Isn't North Carolina always in the path of a hurricane or tropical storm yearly? Is it the wisest choice for a server farm location?

no, the coast maybe, but not like Florida, i moved to Charlotte NC, about 2 or 3 hrs from the beach, that far away it would be a thunderstorm

i lived on the coast of FL an got hit by 4 hurricanes in the last 4 years there.
 
Really? That's actually pretty funny. Why's this then?

I read an article about it a while back - It would have cost Apple too much to design something in house and it was much faster to use an off the shelf set up which was already designed to to what Apple wanted for the iTunes store. That is also why they use SAP for their CRM stuff. Apple does that with a lot of the things it gets into. Partly why they used those Windows PDA cash machines in their stores from MS - until they could do it with a 3rd party plug in for the iPhone.
 
I don't mind that they spread out their services -- that is produce more than hardware. But, I would be annoyed if they stretched themselves thin and their hardware (what I am most interested in) starts to suffer ingenuity and quality wise...
 
no, the coast maybe, but not like Florida, i moved to Charlotte NC, about 2 or 3 hrs from the beach, that far away it would be a thunderstorm

i lived on the coast of FL an got hit by 4 hurricanes in the last 4 years there.

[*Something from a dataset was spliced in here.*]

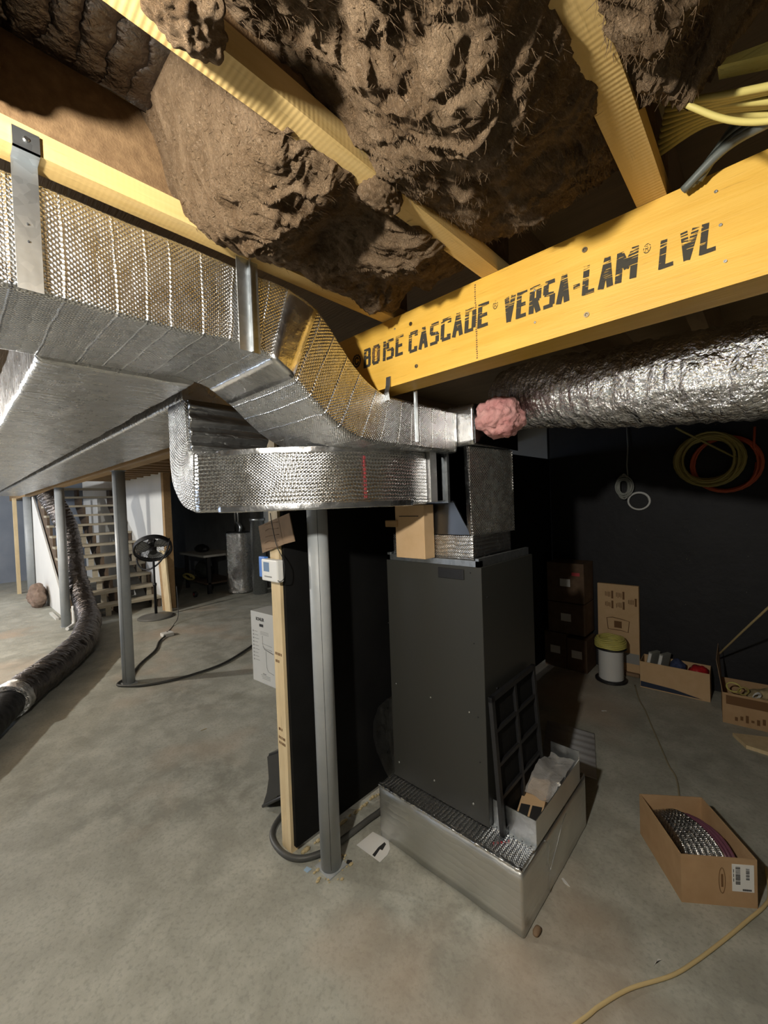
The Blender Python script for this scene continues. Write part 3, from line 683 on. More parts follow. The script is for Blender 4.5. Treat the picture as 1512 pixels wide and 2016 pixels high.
strap('hanger_strap', 'galvanized angle bracket on the trunk duct just before it bends down', bm)
bm = bmesh.new(); pth = [(1.048, 2.03), (1.044, 2.0), (1.036, 1.975), (1.04, 1.95)]
for (a, b), (c, d) in zip(pth, pth[1:]):
    vs = [bm.verts.new(p) for p in ((-.952, a, b), (-.932, a, b), (-.932, c, d), (-.952, c, d))]; bm.faces.new(vs)
bmesh.ops.remove_doubles(bm, verts=bm.verts, dist=1e-5); bmesh.ops.solidify(bm, geom=bm.faces, thickness=.0012)
strap('hanger_strap', 'short bent metal strap nailed to the beam face left of the word CASCADE', bm)
bm = B(-.918, -.905, 1.155, 1.158, 1.815, 1.995); box(bm, -.918, -.916, 1.15, 1.165, 1.815, 1.995)
strap('hanger_strap', 'thin upright metal strap hanging under the beam to the duct collar', bm)

# ------------------------------------------------------------------ insulation between joists
def batt(x0, x1, y0, y1, zf, label, seed, step=.0040, fib=9000, amp=1.0):
    nx = int((x1-x0)/step); ny = int((y1-y0)/step); bm = bmesh.new(); vs = []
    for j in range(ny+1):
        row = []
        for i in range(nx+1):
            u, v = i/nx, j/ny; x = x0+(x1-x0)*u; y = y0+(y1-y0)*v
            p = Vector((x, y, seed)); th_ = .9+1.6*noise.noise(p*2.2+Vector((3, 3, 3)))
            wv = noise.noise(p*5+Vector((9, 2, 0)))*.05; wv2 = noise.noise(p*6+Vector((1, 7, 3)))*.05
            q = Vector((x+wv, y+wv2, seed)); ca, sa = math.cos(th_), math.sin(th_); al = q.x*ca+q.y*sa; ac = -q.x*sa+q.y*ca
            h = .040*noise.noise(q*7)+.022*(abs(noise.noise(q*13+Vector((4, 4, 4))))-.2)*1.6
            r1 = 1-2*abs(noise.noise(Vector((al*9, ac*30, seed)))); r2 = 1-2*abs(noise.noise(Vector((al*22+5, ac*62, seed))))
            pat = max(0, .5+1.2*noise.noise(p*6+Vector((0, 8, 8))))
            h += (.016*r1*abs(r1)+.009*r2*abs(r2))*pat
            h += .006*noise.noise(q*60)+.004*noise.noise(Vector((al*60, ac*170, seed)))
            e = (1-abs(2*u-1)**4); ev = min(1, v*9)*min(1, (1-v)*9)
            z = zf(x, y)-(h*amp)*(.6+.4*e) + .05*(1-e)*.6
            z = min(z, 2.45)
            row.append(bm.verts.new((x+.008*noise.noise(p*30), y+.01*noise.noise(p*30+Vector((5, 5, 5))), z)))
        vs.append(row)
    for j in range(ny):
        for i in range(nx):
            f = bm.faces.new((vs[j][i], vs[j+1][i], vs[j+1][i+1], vs[j][i+1])); f.smooth = True
    # closed back against the subfloor
    top = [[bm.verts.new((vs[j][i].co.x, vs[j][i].co.y, 2.456)) for i in (0, nx)] for j in (0, ny)]
    for j, jj in ((0, 0), (ny, 1)):
        bm.faces.new(vs[j]+[top[jj][1], top[jj][0]])
    for i, ii in ((0, 0), (nx, 1)):
        bm.faces.new([vs[j][i] for j in range(ny+1)]+[top[1][ii], top[0][ii]])
    bm.faces.new((top[0][0], top[0][1], top[1][1], top[1][0]))
    bmesh.ops.recalc_face_normals(bm, faces=bm.faces)
    rnd = random.Random(int(seed*10))
    for _ in range(fib):
        j = rnd.randrange(2, ny-2); i = rnd.randrange(2, nx-2); c = vs[j][i].co.copy(); p = Vector((c.x, c.y, seed))
        th_ = .9+1.6*noise.noise(p*2.2+Vector((3, 3, 3)))+rnd.gauss(0, .5); L_ = rnd.uniform(.005, .018); d = Vector((math.cos(th_), math.sin(th_), rnd.uniform(-.5, .05)))
        sd = Vector((-math.sin(th_), math.cos(th_), .3))*rnd.uniform(.00035, .0009); cu = rnd.uniform(-.5, .5); pv = None
        for k in range(4):
            t = k/3; c2 = c+d*L_*t+Vector((-math.sin(th_), math.cos(th_), 0))*cu*L_*t*t-Vector((0, 0, .001))
            a, b2 = bm.verts.new(c2-sd*(1-t*.7)), bm.verts.new(c2+sd*(1-t*.7))
            if pv: bm.faces.new((pv[0], pv[1], b2, a))
            pv = (a, b2)
    return tag(obj('insulation_batt', bm, M_ins), label, 'insulation')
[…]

We've been known to get rocked by hurricanes in the past. Not often, but they do make it up this far, still in hurricane form.
 
bring it on

As someone who actually lives in Charlotte, I say, bring it on!

With the exception of inside the actual apple store in charlotte, all the apple services suffer from less than stellar bandwidth IMO. MobileMe is dreadfully slow (though I'm not sure it's much different anywhere else other than in Cupertino) so an east coast server farm should help tremendously.

While Charlotte is definitely the more happenin' city in the state, the triangle area (Raleigh, Durham, Chapel Hill) would be a good fit since there's SAS and RTP there already + the 3 big universities, and the infrastructure might be already somewhat in place (as if know what I'm really talking about here) up in the triangle.

And no, to whomever said it above, neither Charlotte nor the Triangle is prone to hurricanes or storms of any real threat. Other than Hugo 10 years ago, its pretty much dry dry dry, rain, dry here.


*this would have been a better article if it'd said Verizon plans to bring FiOS to charlotte. :eek:
 
Ahha... Apple servers, home grown right here in the good old USA... :p

What?? No no ... that's not right. They're designed here in the USA, but made in China, thank you very much.

Not to go off topic but whatever happened to that huge data center Apple purchased in Santa Clara a couple of years ago ?

Ask the Jerkinator and likely the scores of businesses and folks fleeing CA for this answer.

Go back under the bridge you grumpy ol' troll.

Yes, please. The people of CA need to feel good about being the highest taxed, least fiscally responsible state. The last thing that needs to be told is the truth about why Apple won't plant its latest Orchard in the Golden State. Frankly, I'm surprised they still choose to stay in Cupertino.